● **WHAT YOU ARE ASKED TO DO**
Leaving out every picture, retype the lines below from the top through the one that contains "PI = math.pi".

● **DATA IN THIS EXERCISE**
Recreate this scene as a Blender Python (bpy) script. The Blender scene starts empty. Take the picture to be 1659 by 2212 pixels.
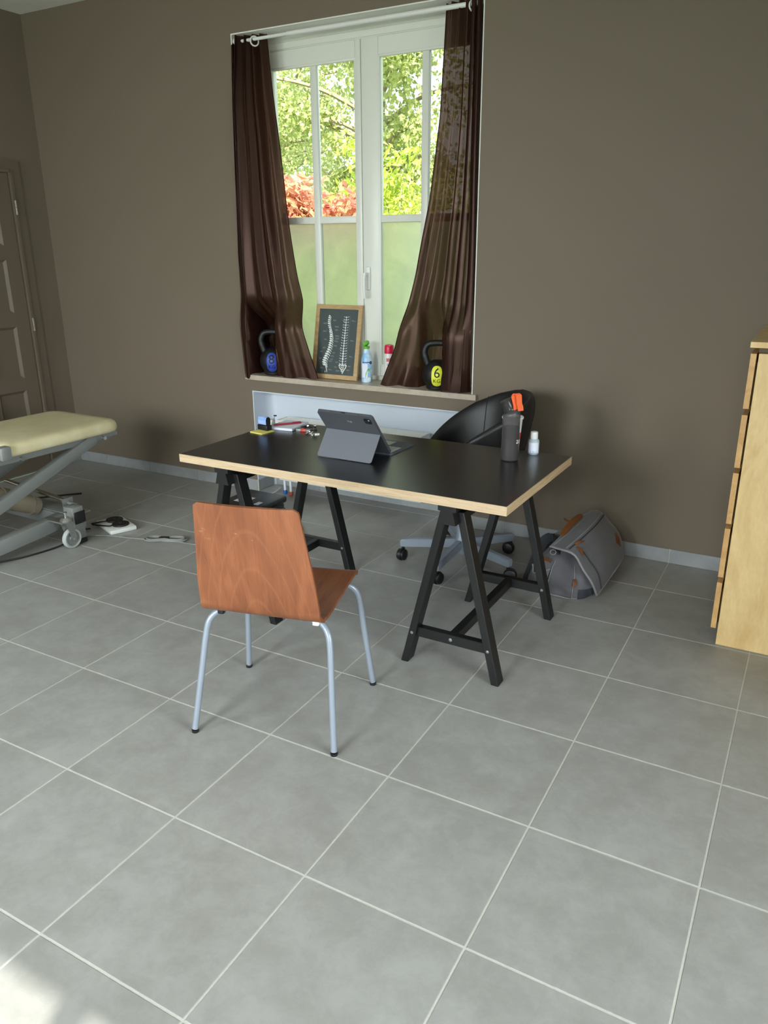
import bpy, bmesh, math, random
from mathutils import Vector, Matrix
import numpy as np

random.seed(7)
rng = np.random.default_rng(7)
scene = bpy.context.scene
COL = scene.collection
PI = math.pi

# ------------------------------------------------------------------ camera
cam_data = bpy.data.cameras.new('camera')
cam = bpy.data.objects.new('camera', cam_data)
COL.objects.link(cam)
cam_data.sensor_fit = 'HORIZONTAL'
cam_data.sensor_width = 36.0
cam_data.lens = 1662.26 * 36.0 / 1659.0
cam_data.clip_start = 0.02
cam.matrix_world = Matrix(((0.8740537, -0.1536878, 0.4608798, 1.40407),
                           (0.4857967, 0.2874689, -0.8254473, -0.82459),
                           (-0.0056275, 0.9453791, 0.3259243, 1.54008),
                           (0, 0, 0, 1)))
scene.camera = cam

# ------------------------------------------------------------------ sky
world = bpy.data.worlds.new('world')
scene.world = world
world.use_nodes = True
bg = world.node_tree.nodes['Background']
bg.inputs[0].default_value = (0.80, 0.90, 1.0, 1)
bg.inputs[1].default_value = 2.6

# ------------------------------------------------------------------ sun and daylight at the unseen windows
def lamp(name, kind, loc, direction, energy, color=(1, 1, 1), sx=1, sy=1, angle=0.01):
    d = bpy.data.lights.new(name, kind)
    o = bpy.data.objects.new(name, d)
    COL.objects.link(o)
    o.location = loc
    o.rotation_euler = Vector(direction).to_track_quat('-Z', 'Y').to_euler()
    d.energy = energy
    d.color = color
    if kind == 'AREA':
        d.shape = 'RECTANGLE'
        d.size = sx
        d.size_y = sy
    if kind == 'SUN':
        d.angle = angle
    return o

lamp('sun', 'SUN', (4, -8, 8), (-0.377, 0.657, -0.656), 15.0, (1.0, 0.95, 0.87), angle=0.012)
# daylight falls in through the tall windows of the unseen walls, mostly downwards from the sky
for nm, loc, d, e, sx, sy in (('daylight_rear_lamp', (1.60, -2.72, 1.74), (0, 1, -0.5), 24, 1.05, 1.3),
                              ('daylight_rear_lamp', (-0.30, -2.72, 1.74), (0, 1, -0.5), 54, 1.05, 1.3),
                              ('daylight_rear_lamp', (-2.30, -2.72, 1.74), (0, 1, -0.5), 52, 1.05, 1.3),  # lamp added to brighten the treatment table, its window is made up
                              ('daylight_side_window', (3.62, -0.20, 1.60), (-1, 0, -0.35), 58, 1.8, 1.2)):
    lamp(nm, 'AREA', loc, d, e, (0.93, 0.97, 1.0), sx, sy).data.spread = math.radians(105)

# ------------------------------------------------------------------ exposure
vs = scene.view_settings
scene.display_settings.display_device = 'sRGB'
vs.view_transform = 'Standard'
vs.look = 'None'
vs.gamma = 1.0
vs.use_curve_mapping = False
vs.exposure = 0.0
scene.cycles.use_denoising = True
scene.cycles.max_bounces = 10
scene.cycles.diffuse_bounces = 5
scene.cycles.transparent_max_bounces = 24
scene.cycles.transmission_bounces = 8
scene.cycles.sample_clamp_indirect = 6.0
scene.cycles.caustics_refractive = True

# ------------------------------------------------------------------ materials
def srgb(r, g, b):
    f = lambda c: (c / 255) / 12.92 if c / 255 <= 0.04045 else ((c / 255 + 0.055) / 1.055) ** 2.4
    return (f(r), f(g), f(b), 1)

def mix_col(nt, fac, a, b):
    m = nt.nodes.new('ShaderNodeMix')
    m.data_type = 'RGBA'
    m.inputs[6].default_value = a
    m.inputs[7].default_value = b
    if fac is not None:
        nt.links.new(fac, m.inputs[0])
    return m

def coords(nt, kind='Object', scale=(1, 1, 1), rand=0.0):
    tc = nt.nodes.new('ShaderNodeTexCoord')
    mp = nt.nodes.new('ShaderNodeMapping')
    mp.inputs['Scale'].default_value = scale
    nt.links.new(tc.outputs[kind], mp.inputs['Vector'])
    if rand:
        oi = nt.nodes.new('ShaderNodeObjectInfo')
        mu = nt.nodes.new('ShaderNodeMath')
        mu.operation = 'MULTIPLY'
        mu.inputs[1].default_value = rand
        nt.links.new(oi.outputs['Random'], mu.inputs[0])
        cb = nt.nodes.new('ShaderNodeCombineXYZ')
        for i in range(3):
            nt.links.new(mu.outputs[0], cb.inputs[i])
        nt.links.new(cb.outputs[0], mp.inputs['Location'])
    return mp.outputs[0]

def noise(nt, vec, scale, detail=4, rough=0.55, dist=0.0):
    n = nt.nodes.new('ShaderNodeTexNoise')
    n.inputs['Scale'].default_value = scale
    n.inputs['Detail'].default_value = detail
    n.inputs['Roughness'].default_value = rough
    n.inputs['Distortion'].default_value = dist
    nt.links.new(vec, n.inputs['Vector'])
    return n.outputs['Fac']

def ramp(nt, fac, p0, p1):
    r = nt.nodes.new('ShaderNodeMapRange')
    r.inputs['From Min'].default_value = p0
    r.inputs['From Max'].default_value = p1
    nt.links.new(fac, r.inputs['Value'])
    return r.outputs[0]

def bump(nt, height, strength, dist=0.01):
    b = nt.nodes.new('ShaderNodeBump')
    b.inputs['Strength'].default_value = strength
    b.inputs['Distance'].default_value = dist
    nt.links.new(height, b.inputs['Height'])
    return b.outputs[0]

def new_mat(name):
    m = bpy.data.materials.new(name)
    m.use_nodes = True
    return m, m.node_tree, m.node_tree.nodes['Principled BSDF']

def mat(name, c, rough=0.5, metal=0.0, var=0.08, scale=20, bmp=0.0, spec=0.5, sheen=0.0, coat=0.0, trans=0.0):
    """plain procedural material: base colour with a little noise variation"""
    m, nt, p = new_mat(name)
    v = coords(nt)
    n = noise(nt, v, scale)
    d = tuple(max(0, x * (1 - var)) for x in c[:3]) + (1,)
    l = tuple(min(1, x * (1 + var)) for x in c[:3]) + (1,)
    mx = mix_col(nt, n, d, l)
    nt.links.new(mx.outputs[2], p.inputs['Base Color'])
    p.inputs['Roughness'].default_value = rough
    p.inputs['Metallic'].default_value = metal
    p.inputs['Specular IOR Level'].default_value = spec
    if sheen:
        p.inputs['Sheen Weight'].default_value = sheen
    if coat:
        p.inputs['Coat Weight'].default_value = coat
    if trans:
        p.inputs['Transmission Weight'].default_value = trans
    if bmp:
        nt.links.new(bump(nt, n, bmp), p.inputs['Normal'])
    return m

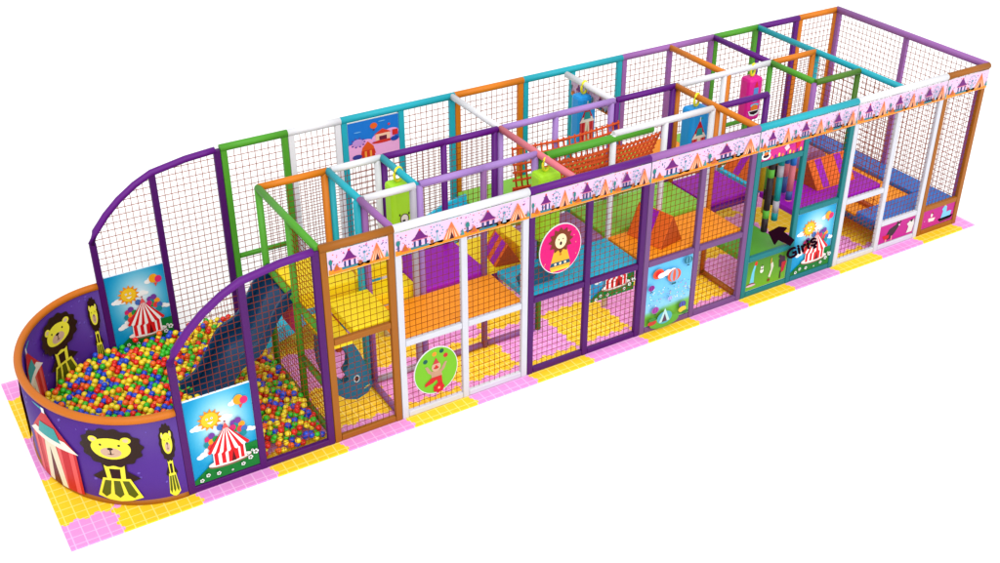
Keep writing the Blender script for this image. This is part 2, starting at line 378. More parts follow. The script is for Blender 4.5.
for side, nm in ((1,'outer_print'),(-1,'inner_print')):
    A = Art(lambda u, v, d, s=side: (*epos(u/ELEN, s*(.0335+abs(d))), v), (0, ELEN, .06))
    A.ucut = (0, ELEN, .06)
    rnd = random.Random(5); A.layer += 1
    for k in range(90):
        u, v = rnd.uniform(.1,ELEN-.1), rnd.uniform(.15,1.2); r = rnd.uniform(.012,.03)
        A.ell(u, v, r, r*.7, (112,84,190), 5, rnd.random()*3, True)
    for c, sx in ((.15,.26),(.80,1.12),(1.72,1.1),(ELEN-1.72,1.1),(ELEN-.80,1.12),(ELEN-.15,.26)):
        if sx == 1.1: art_tent(A, c, 1.45, -.02)
        else: art_lion(A, c, sx, .03)
    A.build(nm, pit, .0006, (.02, ELEN-.02, .06, 1.24))

# ================================================================== NET PANELS
def arch(u):            # top line of the arched pit side panels
    P = [(0,1.95),(.12,2.12),(.3,2.33),(.5,2.51),(.75,2.68),(1,2.80),(1.5,2.89),(2,2.93)]
    for (a,c),(e,f) in zip(P, P[1:]):
        if u <= e: return c+(f-c)*(u-a)/(e-a)
    return P[-1][1]
ARC = [(.04,1.95)]+[(u, arch(u)) for u in (.12,.3,.5,.75,1,1.25,1.5,1.75,1.93)]
def arch_panel(y, label, postz=0):
    mp = plane_y(y)
    t = thing('arched_net_panel', (1,y,0), label, 'net panel', 'arched purple net panels beside the ball pit')
    for u, z1 in ((.05,1.97),(1.0,2.78),(1.95,2.93)): post(t, mp, u, 0, z1, 'shadedpurple')
    rail(t, mp, .05, 1.95, .05, 'shadedpurple')
    b = MB(); b.tube([mp(u,v,0) for u, v in ARC], .05, 12); b.build('arched_rail', foam('purple'), t)
    st = .088 if y < 1 else .098; net(t, mp, .1, .95, 1.38, 2.8, st, .0036 if y < 1 else .0052, top=lambda u: arch(u)-.03); net(t, mp, 1.05, 1.9, .1, 2.9, st, .0036 if y < 1 else .0052, top=lambda u: arch(u)-.03)
    pm = plane_y(y-(.012 if y < 1 else .012))
    bb = MB(); bb.box((.09,y-.010,.10),(.96,y+.012,1.39)); pb = bb.build('poster', mat_flat('poster_backing', (230,240,250)), t)
    A = Art(lambda u, v, d: (u, y-.013-d, v)); art_circus(A, .10, .11, .85, 1.27); under(A.build('print', t), pb)
    return t
arch_panel(0, 'arched purple net panel at the front of the ball pit with a circus tent poster')
arch_panel(3.41, 'arched purple net panel at the back of the ball pit behind the circus poster')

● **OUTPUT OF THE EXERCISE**
Recreate this scene as a Blender Python (bpy) script. The Blender scene starts empty. Take the picture to be 1659 by 2212 pixels.
import bpy, bmesh, math, random
from mathutils import Vector, Matrix
import numpy as np

random.seed(7)
rng = np.random.default_rng(7)
scene = bpy.context.scene
COL = scene.collection
PI = math.pi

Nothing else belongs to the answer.